From residualisation to individualization? Social tenants’ experiences in post-Olympics East Village

Humphry, Debbie (2020). From residualisation to individualization? Social tenants’ experiences in post-Olympics East Village. Housing, Theory and Society, 37(4) pp. 458–480.



This paper provides an insight into social tenants’ lived experiences in post-Olympics East Village, exploring how they are shaped by new forms of neoliberalism embedded into housing provision. Focusing on allocations policy reform and housing providers’ management strategies in East Village, this paper identifies a shift from patterns of residualisation to individualization, as self-reliant tenants are sought above those most in housing need. The housing provider’s financial responsibilisation and contractual strategies work to construct tenants with enhanced consumer identities, which shift risks from landlord to tenants, at a time when housing providers themselves are facing increased financial risks. The paper considers to what extent social housing discourse is shifting from notions of need to concerns with affordability, and how this exacerbates inequalities between working-class fractions.
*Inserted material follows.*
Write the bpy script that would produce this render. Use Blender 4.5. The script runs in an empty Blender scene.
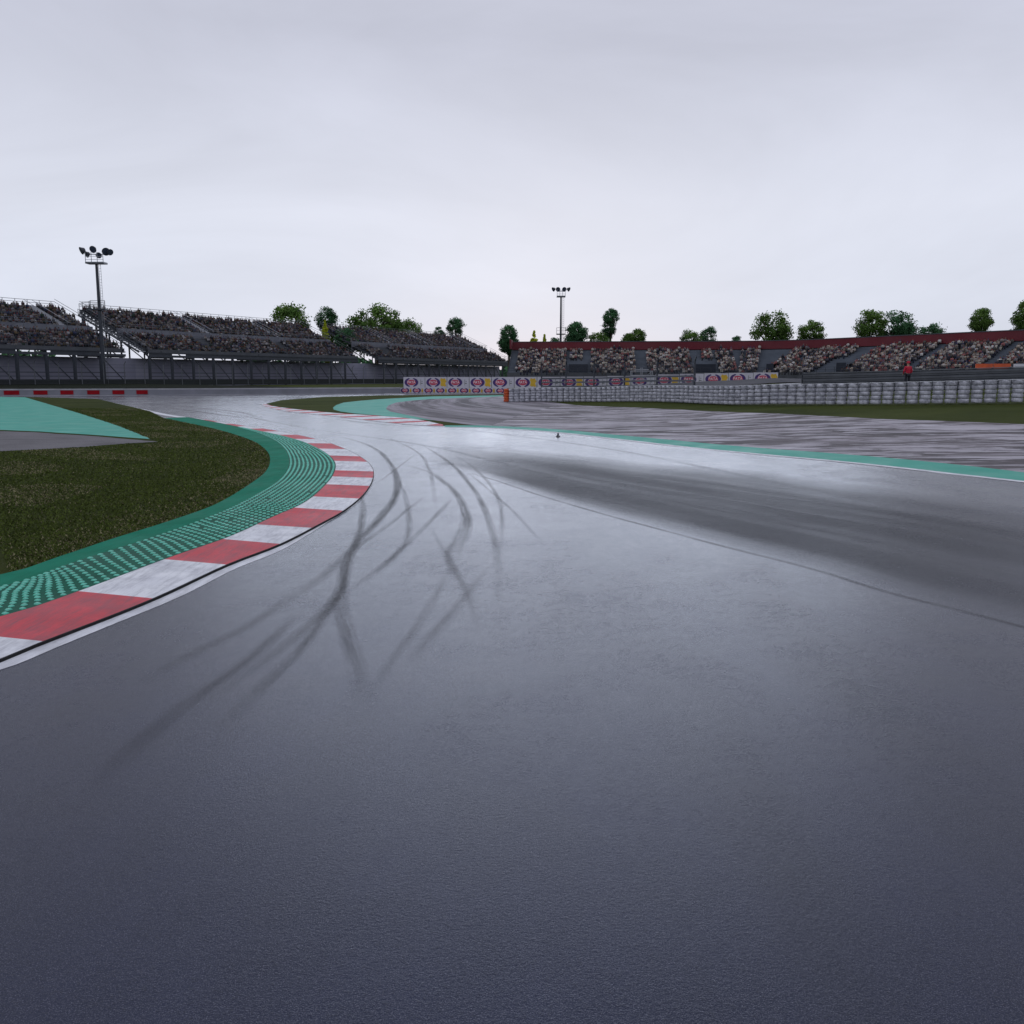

It is argued that it is not sufficient to simply call for more social rented housing, as social housing providers’ allocation and management practices must also be closely examined.

Plain Language Summary

This paper draws on qualitative research with social tenants in post-Olympics East Village, demonstrating how allocations policies exclude those most in need in favour of tenants deemed most self-reliant and financially stable, who are then made responsible for costs, such as the repair of white goods, formerly the responsibility of housing providers.